The fragility trap

Conflict is exacerbated by economic stress, and conflict in turn undermines economic growth


Syed Mohammad Ali June 02, 2023
The writer is an academic and researcher. He is also the author of Development, Poverty, and Power in Pakistan, available from Routledge

There is growing empirical evidence linking macroeconomic instability and conflict. Conflicts have direct economic costs on multiple fronts. The cyclical relationship between conflict and economic stress is what is often described as a fragility trap, a problem which afflicts many fragile nations around the world today. On the one hand, worsening economic conditions exacerbate or catalyse violence, and on the other hand countering the violence requires economic investment which in turn continues the cycle of dampening economic prospects by diverting financing from where it would be most beneficial.

A recent IMF paper titled ‘Macroeconomic shocks and conflict’ provides further data concerning the macroeconomic origins of conflict. Based on a sample of 133 low-income and middle-income countries over 30 years, the paper examines the extent to which changes in a country’s commodity terms-of-trade (ToT) impact the incidence and intensity of conflicts. Commodity TOT basically represents the ratio between a country’s export prices and its import prices, which in turn has an impact on national incomes.

Based on the analysis of the large amount of data, the IMF’s paper concludes that sudden declines in ToT lead to an increase in the number of conflicts and the intensity of conflict. The impact of the resulting decline in national incomes is especially severe in low-income, already conflict-ridden countries, and in countries where there is higher inequality. Fiscal policy constraints resulting from diminishing incomes due to countries getting less money from exports and paying more for imports also weaken the capacity of a state to prevent conflict or mitigate its economic fallout, which then leads to more violence.

Such findings reconfirm the fact that conflict is exacerbated by economic stress. Of course, conflicts occur due to complex interactions between political, social and economic factors. Economic stress often acts as a catalyst for social and political friction descending into violence, or else, to worsen existing conflict. Economic factors, such as lack of employment or inadequate pay, incentivise individuals to participate in non-productive activities such as violence, especially if resorting to violence offers them a chance to gain some immediate benefit, or even offers them the distant hope of changing their circumstances.

The IMF conveniently prescribes use of market-based efficiencies which, coupled with its own external loans, is meant to help troubled states improve their situation. However, the IMF does not question the global economic order which has been pushing liberalisation on poorer countries for decades, enabling MNCs to extract cheap labour and raw materials from these resource-starved nations to make astronomical profits.
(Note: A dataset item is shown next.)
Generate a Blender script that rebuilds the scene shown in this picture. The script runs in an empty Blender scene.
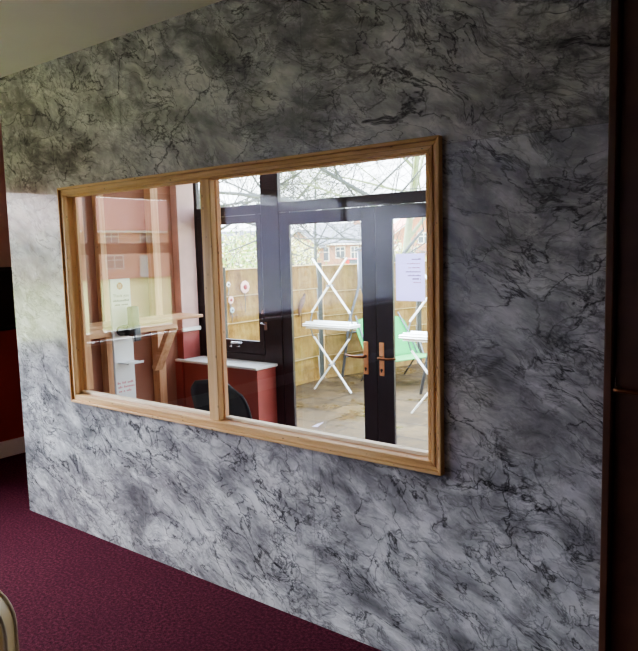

Commodity price volatility is also a big problem for a third of the global population which is still dependent on the production of primary commodities like rice, cotton or other raw materials. Similarly, 70% of so-called developing countries rely on exporting primary commodities to earn foreign exchange. Yet commodity prices for primary goods are very volatile, and the prices of primary commodities keep falling relative to the prices of manufactured goods. These lopsided ToT make it increasingly expensive for poorer countries to invest in technology and purchase finished goods. It is thus not a surprise that poorer countries, and the poorer families within them, continue grappling with the dual problems of low returns and high risk.

Scholars have put forth the ‘unequal exchange theory’ which explains how economic growth in rich and powerful countries remains highly dependent on appropriation of resources and labour from the poorer post-colonial countries. The value of appropriated resources by rich and industrialised countries amounts to trillions of dollars annually, and the amount of aid provided to the ‘developing world’ pales in comparison.

Yet, the IMF pays little heed to the unequal and unfair nature of commodity pricing, and instead aims to help poor and conflict-ridden countries by encouraging them to take more loans, often meant to accelerate the process of unequal exchange.

Published in The Express Tribune, June 2nd, 2023.